Thatcher had ‘immense impact’ on higher education

Margaret Thatcher’s “revolutionary” reforms helped to transform an ailing university system into a world-leading higher education system, a vice-chancellor has said.

Source: David Fowler/

Terence Kealey, vice-chancellor of the University of Buckingham, which was awarded its Royal charter in 1983 with the then-prime minister’s support, praised Baroness Thatcher’s policies in the 1980s for transforming UK higher education.

Meanwhile, the universities and science minister David Willetts also paid tribute to her “extraordinary achievements” in setting the scene “for the world-class higher education sector we have today”.

Professor Kealey, a former adviser to Baroness Thatcher, who has died at the age of 87 following a stroke, said her reforms led to more transparency and accountability within the sector, while her push to liberalise rules on fees also had an immense impact.

“Before Mrs Thatcher, universities were very similar to public utilities – run for the benefit of staff with government money. Now they are stellar,” said Professor Kealey.

“She was determined to introduce a much higher level of accountability for public funding and greater accountability for students as customers,” he said.

The introduction of full tuition fees for international students in 1981 was a good example of Baroness Thatcher’s benign legacy to higher education, he said.

“It was condemned by almost everyone as a catastrophe for higher education when it was introduced,” he said.

“We were told no foreign students would ever come to Britain. What happened was that, after an initial one-year dip in student numbers, international student numbers continued to grow, providing an invaluable, independent source of income to universities.”

The introduction of the research assessment exercise in 1986 was another key achievement, he added.

“The process aligned government support with research outcomes and it transformed the system,” he said.

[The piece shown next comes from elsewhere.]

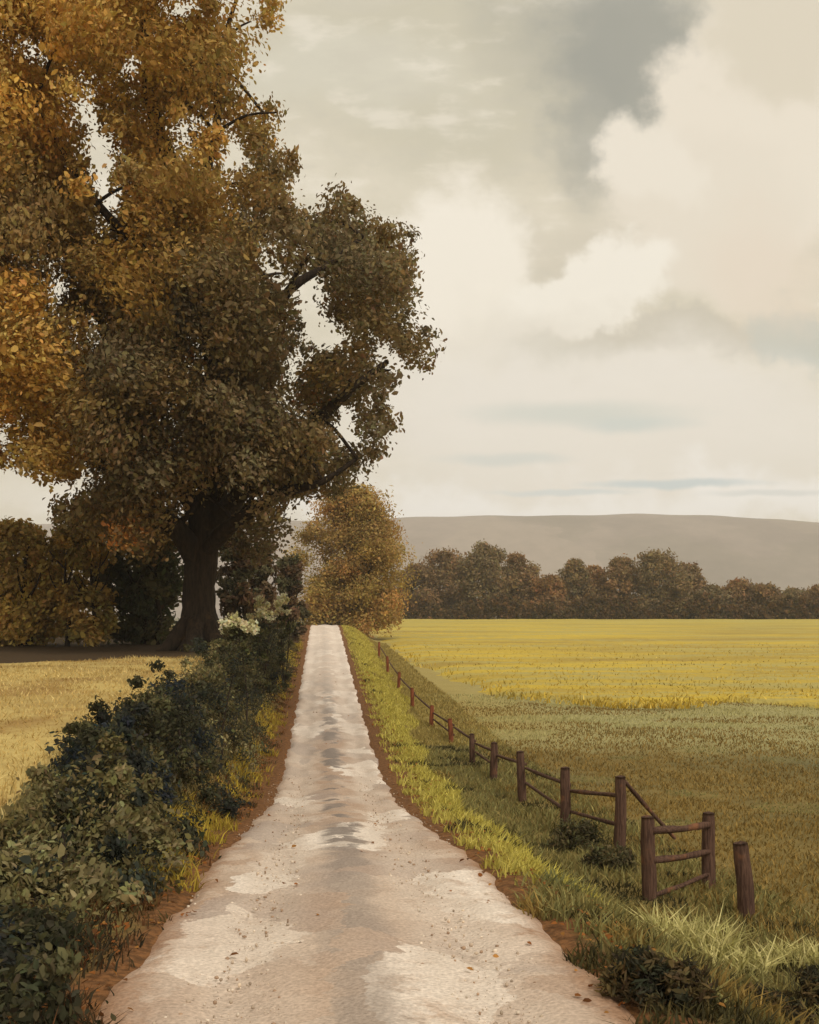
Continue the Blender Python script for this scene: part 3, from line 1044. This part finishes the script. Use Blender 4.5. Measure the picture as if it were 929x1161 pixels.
def pick_field(x, y, d):
    n = len(x)
    f = vnoise(x, y, .5, 3) + .5 * vnoise(x, y, .17, 1)
    t = np.where((f > -.5)[:, None], choose(BROWN, n, 1.0, .07), choose(SAGE[:3], n, 1, .09))
    pale = (y > 42) & (vnoise(x * .3, y, .45, 2) > .05)
    t = np.where(pale[:, None], choose([(182, 174, 122), (168, 162, 112)], n), t)
    return t, np.clip(.8 + .3 * f, .4, 1.4), np.ones(n, bool)


def pick_bank(x, y, d):
    n = len(x)
    f = vnoise(x, y, .9, 2) + .4 * np.sin(y * .45)
    t = np.where((f > -.05)[:, None], choose([(190, 170, 70), (172, 148, 64), (152, 128, 60)], n), choose([(84, 74, 48), (104, 82, 50), (96, 64, 40)], n))
    t = np.where((d < -2.9)[:, None], choose([(88, 82, 54), (74, 70, 50), (100, 88, 54)], n), t)
    t = np.where((y < 11)[:, None], choose([(74, 64, 46), (96, 66, 44), (60, 56, 44)], n), t)
    return t, np.where(f > 0, 1.0, .6), (f > -.9) & ((-d > 2.5) | (vnoise(x, y, 2.1, 6) + RNG.normal(0, .25, n) > .45 - 1.6 * (-d - 2.0)))


def pick_past(x, y, d):
    n = len(x)
    f = vnoise(x, y, .6, 5)
    t = np.where((f > -.2)[:, None], choose([(202, 178, 118), (190, 164, 104), (208, 188, 130)], n), choose([(168, 140, 86), (178, 152, 92)], n))
    return t, np.clip(.9 + .3 * f, .4, 1.3), y < 39.5 - 8.5 * sstep(4.2, 15, -d)


scatter('verge_grass', 'stuff', 90000, lambda y, u: 1.85 + 4.9 * u ** 1.3, 6.5, 118, 1.7, .2, .019, pick_verge)
scatter('meadow_grass', 'stuff', 110000, lambda y, u: 5.5 + (.55 * y + 4) * u, 7, 60, 1.25, .15, .02, pick_field)
scatter('bank_grass', 'stuff', 52000, lambda y, u: -1.85 - 2.15 * u ** 1.3, 5, 95, 1.8, .24, .015, pick_bank)
scatter('pasture_grass', 'stuff', 70000, lambda y, u: -4.3 - (.45 * y + 4) * u, 6, 41, 1.0, .16, .017, pick_past)

# standing crop heads, thickest at its near edge
n = 7000
y = 53 + 60 * RNG.uniform(0, 1, n) ** 2.4
u = RNG.uniform(0, 1, n)
x = road_x(y) + 6.5 + 2.5 * sstep(90, 60, y) + (.5 * y + 4) * u
z = T(x, y) + .1
t = choose([(196, 170, 72), (184, 154, 60), (204, 180, 92)], n)
t = np.where((vnoise(x * .3, y, .3, 3) > .25)[:, None], choose([(172, 156, 84), (160, 140, 66)], n), t)
keep = y > 54 + 1.8 * np.sin(x * .4) + 4 * np.exp(-(x - road_x(y) - 6) * .3)
V, Fs, tt = blades(np.stack([x, y, z], 1)[keep], .32 * RNG.uniform(.6, 1.2, keep.sum()), np.full(keep.sum(), .09), (.1, 0, 0), np.clip(t[keep], .01, .9))
tag(mesh_obj('crop', V, Fs, M['grass'], tint=tt), kind='stuff')

# loose stones on the lane
n = 9000
y = 6.5 + 26 * RNG.uniform(0, 1, n) ** 1.6
d = RNG.normal(0, 1.25, n)
d = np.clip(d, -2.2, 2.2)
x = road_x(y) + d
r = .004 + .016 * RNG.uniform(0, 1, n) ** 5
z = P(y) + EYE + .006 - .11 * sstep(1.7, 2.05, np.abs(d))
t_ = (1 + 5 ** .5) / 2
ico = unit(np.array([(-1, t_, 0), (1, t_, 0), (-1, -t_, 0), (1, -t_, 0), (0, -1, t_), (0, 1, t_), (0, -1, -t_), (0, 1, -t_), (t_, 0, -1), (t_, 0, 1), (-t_, 0, -1), (-t_, 0, 1)]))
icf = np.array([(0, 11, 5), (0, 5, 1), (0, 1, 7), (0, 7, 10), (0, 10, 11), (1, 5, 9), (5, 11, 4), (11, 10, 2), (10, 7, 6), (7, 1, 8), (3, 9, 4), (3, 4, 2), (3, 2, 6), (3, 6, 8), (3, 8, 9), (4, 9, 5), (2, 4, 11), (6, 2, 10), (8, 6, 7), (9, 8, 1)])
V = np.stack([x, y, z], 1)[:, None] + ico[None] * r[:, None, None] * RNG.uniform(.7, 1.4, (n, 1, 3)) * RNG.uniform(.85, 1.15, (n, 12, 1))
Fi = (np.arange(n)[:, None, None] * 12 + icf[None]).reshape(-1, 3)
tt = np.repeat(choose([(190, 172, 152), (176, 158, 140), (206, 192, 176), (160, 134, 112)], n), 12, 0)
stone_m, g, out = new_mat('loose_stone')
a = g.n.new('ShaderNodeAttribute'); a.attribute_name = 'tint'
principled(g, out, a.outputs['Color'], .9)
tag(mesh_obj('gravel', V.reshape(-1, 3), [Fi], stone_m, tint=np.clip(tt, .02, .9)), kind='stuff')


# amber leaves dropped along the lane edges and under the great tree
n = 1900
y = 6.5 + 60 * RNG.uniform(0, 1, n) ** 1.3
d = RNG.choice([-1, 1], n) * (2.35 + RNG.normal(0, .3, n))
half = RNG.uniform(0, 1, n) < .03
d = np.where(half, RNG.uniform(-1.9, 1.9, n), d)
x = road_x(y) + d
z = np.where(np.abs(d) < 1.9 * taper(y), P(y) + EYE + .045, T(x, y) + .05 + .07 * RNG.uniform(0, 1, n) * (np.abs(d) > 2.3))
A = RNG.normal(size=(n, 3)) * np.array([1, 1, .25])
N = RNG.normal(size=(n, 3)) * .35 + np.array([0, 0, 1])
Ls = .05 * RNG.uniform(.7, 1.5, n) * (1 + .018 * y)
V, Fc, k = cards(np.stack([x, y, z], 1), A, N, Ls, Ls * .7, hexa=True)
tt = np.repeat(choose([(160, 104, 58), (148, 94, 52), (166, 120, 66), (120, 82, 52)], n), k, 0)
tag(mesh_obj('fallen_leaves', V, [Fc], M['leaf'], tint=np.clip(tt, .01, .9)), kind='stuff')


# ------------------------------------------------------------------ haze
HZ_BOX = (-6800, 6800, -1500, 3600, -60.0, 246.0)
x0, x1, y0, y1, z0, z1 = HZ_BOX
V = [(x, y, z) for z in (z0, z1) for (x, y) in ((x0, y0), (x1, y0), (x1, y1), (x0, y1))]
q = [(0, 3, 2, 1), (4, 5, 6, 7), (0, 1, 5, 4), (1, 2, 6, 5), (2, 3, 7, 6), (3, 0, 4, 7)]
hm, g, out = new_mat('pale_air')
pv = g.n.new('ShaderNodeVolumePrincipled')
pv.inputs['Color'].default_value = (.985, .975, .965, 1)
pv.inputs['Density'].default_value = 0.00026
pv.inputs['Anisotropy'].default_value = 0.0
g.l.new(pv.outputs[0], out.inputs['Volume'])
tag(mesh_obj('haze', V, [np.array(q)], hm), kind='stuff')


# ------------------------------------------------------------------ sky: veiled Nishita under broken cream cloud
SUN_EL, SUN_AZ = math.radians(46), math.radians(150)      # azimuth measured from the view axis (+Y), negative towards -X
w = bpy.data.worlds.new('World')
scene.world = w
w.use_nodes = True
w.node_tree.nodes.clear()
g = G(w.node_tree)
tc = g.n.new('ShaderNodeTexCoord')
dirv = tc.outputs['Generated']
sk = g.n.new('ShaderNodeTexSky')
sk.sky_type = 'NISHITA'
sk.sun_disc = False
sk.sun_elevation = SUN_EL
sk.sun_rotation = SUN_AZ
s = g.sep(dirv)
inv = g.m('DIVIDE', 1.0, g.m('MAXIMUM', s[1], 0.25))
u = g.m('MULTIPLY', s[0], inv)
v = g.m('MULTIPLY', s[2], inv)
uv = g.xyz(u, v, 0.0)
wa = g.vm('SCALE', g.vm('SUBTRACT', g.noise(uv, 5.0, 3, 0.5, color=True), (.5, .5, .5)), s=.16)
wb = g.vm('SCALE', g.vm('SUBTRACT', g.noise(uv, 18.0, 8, 0.62, color=True), (.5, .5, .5)), s=.085)
uvw = g.vm('MULTIPLY', g.vm('ADD', uv, g.vm('ADD', wa, wb)), (1, 1, 0))
fb = g.noise(g.vm('MULTIPLY', uv, (1, 1.5, 1)), 7.0, 6, 0.6)
fb2 = g.noise(g.vm('MULTIPLY', uv, (1.0, 2.6, 1)), 13.0, 5, 0.6)
col = g.mix(g.ss(.35, .7, fb), L4((216, 207, 187)), L4((206, 197, 176)))


uvs = g.vm('MULTIPLY', g.vm('ADD', uv, g.vm('MULTIPLY', g.vm('ADD', wa, wb), (.5, .12, 0))), (1, 1, 0))


def puff(col, px, py, rx, ry, c, alpha=1.0, soft=.35, rot=0.0, base=None):
    cx, cy = (px - CX) / F, (CY - py) / F
    dl = g.vm('SUBTRACT', base or uvw, (cx, cy, 0))
    if rot:
        nd = g.n.new('ShaderNodeVectorRotate')
        nd.rotation_type = 'Z_AXIS'
        g.put(nd.inputs['Vector'], dl)
        nd.inputs['Angle'].default_value = math.radians(rot)
        dl = nd.outputs[0]
    ln = g.vm('LENGTH', g.vm('MULTIPLY', dl, (F / rx, F / ry, 0)))
    mk = g.m('MULTIPLY', g.ss(1 + soft, 1 - soft, ln), alpha)
    return g.mix(mk, col, L4(c))


col = puff(col, 480, 70, 210, 130, (195, 188, 167), .9, .4)
col = puff(col, 400, 90, 120, 60, (208, 202, 184), .8, .6)
col = puff(col, 640, 290, 110, 50, (203, 194, 176), .7, .6)
col = g.mix(g.m('MULTIPLY', g.ss(.5, .68, fb2), .5), col, L4((233, 224, 208)))
col = g.mix(g.m('MULTIPLY', g.ss(.5, .32, fb2), .4), col, L4((196, 189, 172)))
# clear gap, where the dull blue-green sky shows
gap = (155, 153, 139)
gm_col = g.mix(.12, L4(gap), g.vm('SCALE', sk.outputs[0], s=.1))


def puff_to(col, px, py, rx, ry, target, alpha, soft):
    cx, cy = (px - CX) / F, (CY - py) / F
    ln = g.vm('LENGTH', g.vm('MULTIPLY', g.vm('SUBTRACT', uvw, (cx, cy, 0)), (F / rx, F / ry, 0)))
    return g.mix(g.m('MULTIPLY', g.ss(1 + soft, 1 - soft, ln), alpha), col, target)


col = puff_to(col, 722, 40, 105, 100, gm_col, .92, .4)
col = puff_to(col, 676, 140, 56, 76, gm_col, .7, .6)
col = puff_to(col, 640, 20, 80, 80, gm_col, .35, .6)
# cumulus heads
col = puff(col, 880, 120, 130, 150, (226, 216, 199), 1, .16)
col = puff(col, 800, 240, 120, 110, (223, 213, 196), 1, .2)
col = puff(col, 745, 170, 55, 55, (228, 219, 203), 1, .3)
col = puff(col, 900, 20, 90, 70, (212, 202, 182), .9, .3)
col = puff(col, 530, 330, 70, 110, (236, 228, 213), .95, .25)
col = puff(col, 650, 330, 90, 50, (236, 229, 215), .95, .2, rot=-20)
col = puff(col, 600, 400, 130, 50, (222, 214, 199), .8, .5)
col = puff(col, 760, 390, 140, 26, (192, 184, 167), .85, .35)
col = puff(col, 640, 400, 60, 20, (204, 198, 182), .6, .6)
col = puff(col, 900, 372, 48, 44, (184, 187, 177), .95, .3)
col = puff(col, 700, 490, 320, 90, (228, 221, 210), .9, .5)
col = puff(col, 880, 300, 90, 70, (222, 206, 187), .6, .6)
col = puff(col, 700, 574, 520, 28, (240, 236, 230), 1, .8)
col = puff(col, 655, 470, 100, 12, (200, 203, 194), .8, .7, base=uvs)
col = puff(col, 720, 482, 50, 8, (196, 202, 196), .8, .7, base=uvs)
col = puff(col, 575, 520, 60, 6, (200, 204, 198), .7, .7, base=uvs)
col = puff(col, 765, 548, 85, 4.5, (188, 200, 202), .9, .6, base=uvs)
col = puff(col, 640, 556, 70, 3.5, (200, 207, 206), .8, .6, base=uvs)
col = puff(col, 870, 560, 60, 3.5, (206, 208, 204), .7, .6, base=uvs)
bg = g.n.new('ShaderNodeBackground')
g.put(bg.inputs[0], col)
bg.inputs[1].default_value = 1.12
wo = g.n.new('ShaderNodeOutputWorld')
g.l.new(bg.outputs[0], wo.inputs[0])

sl = bpy.data.lights.new('sun', 'SUN')
sl.energy = 2.2
sl.angle = math.radians(18)
sl.color = (1, .93, .82)
so = bpy.data.objects.new('sun', sl)
COL.objects.link(so)
sd = Vector((math.sin(SUN_AZ) * math.cos(SUN_EL), math.cos(SUN_AZ) * math.cos(SUN_EL), math.sin(SUN_EL)))
so.rotation_euler = sd.to_track_quat('Z', 'Y').to_euler()
so.location = (0, 0, 60)

# ------------------------------------------------------------------ camera and output
cd = bpy.data.cameras.new('camera')
cam = bpy.data.objects.new('camera', cd)
COL.objects.link(cam)
cam.location = (0, 0, EYE)
cam.rotation_euler = (math.radians(90), 0, 0)
cd.sensor_fit = 'VERTICAL'
cd.sensor_height = 24
cd.lens = 24 * F / 1161
cd.shift_y = (CY - 580.5) / 1161
cd.clip_start = .1
cd.clip_end = 20000
scene.camera = cam
scene.view_settings.view_transform = 'Standard'
scene.view_settings.look = 'None'
scene.view_settings.exposure = 0
scene.view_settings.gamma = 1
scene.view_settings.use_curve_mapping = False
scene.render.engine = 'CYCLES'
scene.cycles.max_bounces = 6
scene.cycles.diffuse_bounces = 4
scene.cycles.transmission_bounces = 4
scene.cycles.volume_bounces = 1
scene.cycles.use_denoising = True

“The RAE [was] of huge benefit to British institutions, which are second only to those in America.”

He listed Baroness Thatcher, who was chancellor of Buckingham from 1992 to 1998, as one of the four great politicians of the 20th century, alongside Lloyd George, Winston Churchill and Clement Atlee.

Mr Willetts, who worked in the former prime minister’s policy unit before becoming an MP, said the “sad news” was “the right moment to reflect on Margaret Thatcher’s extraordinary achievements”.

“I was honoured to know her and to work for her. As education secretary [from 1970 to 1974], she saved the Open University and presided over a big expansion in student numbers.

“As prime minister, she extended opportunity by introducing the first student loans and improved the research base by introducing the research assessment exercise. Those changes set the scene for the world-class higher education sector we have today.

“As a scientist she also understood the value of research, including blue skies research. That is why, as prime minister, she overruled official scepticism and made Britain a full contributor to the Large Hadron Collider.”

Peter Swinnerton-Dyer, who was chairman of the University Grants Committee, later the Universities Funding Council, between 1983 to 1991, also saluted Baroness Thatcher’s impact on higher education.

“The instinct of a woman is to spring-clean and this country needed spring-cleaning, not least the university sector,” said Professor Swinnerton-Dyer, a former vice-chancellor of the University of Cambridge.

“She was a great prime minister and she did much to change the atmosphere of higher education,” he said.

“Universities were spending money wastefully, so…the [RAE] was essentially invented by me and was instituted so money could be divided up in a fair way.”

However, Roger Brown, professor of higher education policy at Liverpool Hope University, said her policies were “the beginning of a long decline” for universities.

“The cuts in 1981 were a disaster for British higher education – some of worst things that have ever happened to higher education,” said Professor Brown, a former head of the Higher Education Quality Council, the predecessor to the Quality Assurance Agency.

“She didn’t actually have much interest in higher education, though she was upset at [her alma mater] Oxford’s failure to give her an honorary degree.

“She was happy for Keith Joseph – her secretary of state for education and her guru – to run higher education. She trusted him more than anyone.”

Professor Brown, who worked with Baroness Thatcher while a civil servant in the Cabinet Office from 1980 to 1982, said some policies around research selectivity had a positive impact, but overall “the general drift of her policies were not helpful.”